Why so many criteria? No matter who the audience is, or when they read the requirement they should be able to understand the business objective addressed. A requirement from today’s project could become relevant again in future projects, either as source material or as a reusable requirement.
When it is atomic, concise, and understandable, the reader can understand the story without the benefit of additional context provided by other material. It can stand alone and still convey what we want to achieve by it. There are no extra adjectives or fluffy words, only the minimum necessary to convey the full intent. When a requirement is complete, prioritized and testable, the reader has enough information to plan their work, build a solution and demonstrate how it satisfies the requirement. When it is unambiguous, consistent and feasible, the reader clearly understands how the requirement addresses the business need, how it works in concert with other requirements to solve the challenge, and that it is realistically achievable, given influences like risk, budget, and potential value.
Requirements verification doesn’t end with a document.
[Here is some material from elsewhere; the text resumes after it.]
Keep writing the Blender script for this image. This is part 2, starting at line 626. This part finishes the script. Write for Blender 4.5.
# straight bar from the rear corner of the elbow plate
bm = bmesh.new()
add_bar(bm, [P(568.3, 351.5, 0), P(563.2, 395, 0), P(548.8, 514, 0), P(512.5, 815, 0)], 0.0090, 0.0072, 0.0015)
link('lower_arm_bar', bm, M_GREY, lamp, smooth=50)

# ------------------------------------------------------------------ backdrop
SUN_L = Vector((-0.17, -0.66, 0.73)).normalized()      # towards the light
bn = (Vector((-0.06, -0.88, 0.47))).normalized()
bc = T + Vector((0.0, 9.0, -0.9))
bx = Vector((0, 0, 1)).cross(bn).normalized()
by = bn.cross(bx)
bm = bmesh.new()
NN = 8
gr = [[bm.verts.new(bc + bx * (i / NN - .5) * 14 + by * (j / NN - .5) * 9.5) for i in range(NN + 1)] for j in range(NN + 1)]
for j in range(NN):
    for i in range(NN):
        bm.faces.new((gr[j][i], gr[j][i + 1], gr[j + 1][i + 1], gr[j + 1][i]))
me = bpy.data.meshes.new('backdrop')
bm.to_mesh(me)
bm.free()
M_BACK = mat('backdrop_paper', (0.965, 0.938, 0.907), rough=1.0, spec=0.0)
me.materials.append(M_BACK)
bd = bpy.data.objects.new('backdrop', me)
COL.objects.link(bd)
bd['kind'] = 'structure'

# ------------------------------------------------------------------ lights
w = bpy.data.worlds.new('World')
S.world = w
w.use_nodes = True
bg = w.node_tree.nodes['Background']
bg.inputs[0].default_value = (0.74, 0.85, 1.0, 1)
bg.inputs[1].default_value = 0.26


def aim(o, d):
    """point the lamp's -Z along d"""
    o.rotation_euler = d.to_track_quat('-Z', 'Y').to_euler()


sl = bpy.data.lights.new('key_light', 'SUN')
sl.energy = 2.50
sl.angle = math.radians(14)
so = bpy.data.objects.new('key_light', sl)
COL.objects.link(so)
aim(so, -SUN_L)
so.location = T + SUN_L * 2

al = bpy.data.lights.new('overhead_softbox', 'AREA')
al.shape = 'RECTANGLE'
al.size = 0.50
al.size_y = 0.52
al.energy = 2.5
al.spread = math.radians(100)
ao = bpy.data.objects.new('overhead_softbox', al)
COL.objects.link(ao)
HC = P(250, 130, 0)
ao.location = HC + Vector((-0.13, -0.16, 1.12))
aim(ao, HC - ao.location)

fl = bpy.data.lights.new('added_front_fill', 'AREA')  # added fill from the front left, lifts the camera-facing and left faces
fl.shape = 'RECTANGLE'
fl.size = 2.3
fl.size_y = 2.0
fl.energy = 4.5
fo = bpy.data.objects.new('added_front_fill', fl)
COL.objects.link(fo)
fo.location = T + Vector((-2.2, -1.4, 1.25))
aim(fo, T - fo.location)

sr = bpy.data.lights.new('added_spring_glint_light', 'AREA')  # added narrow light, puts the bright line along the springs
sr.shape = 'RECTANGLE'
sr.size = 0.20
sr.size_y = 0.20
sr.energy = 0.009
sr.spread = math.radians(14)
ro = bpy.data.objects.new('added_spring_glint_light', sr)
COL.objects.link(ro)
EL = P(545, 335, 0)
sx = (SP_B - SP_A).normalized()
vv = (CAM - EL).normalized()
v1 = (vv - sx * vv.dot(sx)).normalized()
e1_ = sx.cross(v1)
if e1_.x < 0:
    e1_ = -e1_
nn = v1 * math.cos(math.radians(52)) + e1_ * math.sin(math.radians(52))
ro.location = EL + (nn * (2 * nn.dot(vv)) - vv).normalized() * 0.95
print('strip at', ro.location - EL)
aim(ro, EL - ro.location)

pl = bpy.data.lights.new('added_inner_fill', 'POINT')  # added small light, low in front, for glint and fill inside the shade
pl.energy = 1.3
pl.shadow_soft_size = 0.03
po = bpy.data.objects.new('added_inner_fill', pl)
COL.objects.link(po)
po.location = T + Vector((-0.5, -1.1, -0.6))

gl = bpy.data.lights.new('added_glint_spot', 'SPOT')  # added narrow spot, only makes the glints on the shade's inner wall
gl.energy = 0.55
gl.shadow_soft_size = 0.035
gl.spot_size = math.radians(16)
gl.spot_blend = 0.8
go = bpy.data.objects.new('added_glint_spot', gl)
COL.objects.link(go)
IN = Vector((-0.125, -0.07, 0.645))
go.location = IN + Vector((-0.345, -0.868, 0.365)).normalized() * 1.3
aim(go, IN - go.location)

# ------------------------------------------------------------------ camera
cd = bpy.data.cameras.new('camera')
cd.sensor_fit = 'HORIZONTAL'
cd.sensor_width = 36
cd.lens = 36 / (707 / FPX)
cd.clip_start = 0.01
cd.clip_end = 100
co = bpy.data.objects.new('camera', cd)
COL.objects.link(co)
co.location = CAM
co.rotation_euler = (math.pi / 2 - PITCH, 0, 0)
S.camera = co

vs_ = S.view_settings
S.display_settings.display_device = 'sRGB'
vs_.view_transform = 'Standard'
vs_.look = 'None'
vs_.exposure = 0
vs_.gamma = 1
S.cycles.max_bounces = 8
Rather, it’s a mental checklist for evaluating the quality of your work. If I am writing a user story, and I feel compelled to include a lot of supplemental context, it’s probably not “unambiguous.” It definitely isn’t “concise.” If I cannot describe what the requirement will do to support the need, I probably haven’t thought through it’s testability.
We never get requirements perfect. Instead, verification is about balancing the characteristics of well-articulated requirements against our work environment and writing them well enough to move forward. This is especially true for those of us who work in DevOps or Agile shops. So, instead of holding yourself rigidly to this standard, consider what is most important within the context of your situation, and adjust accordingly.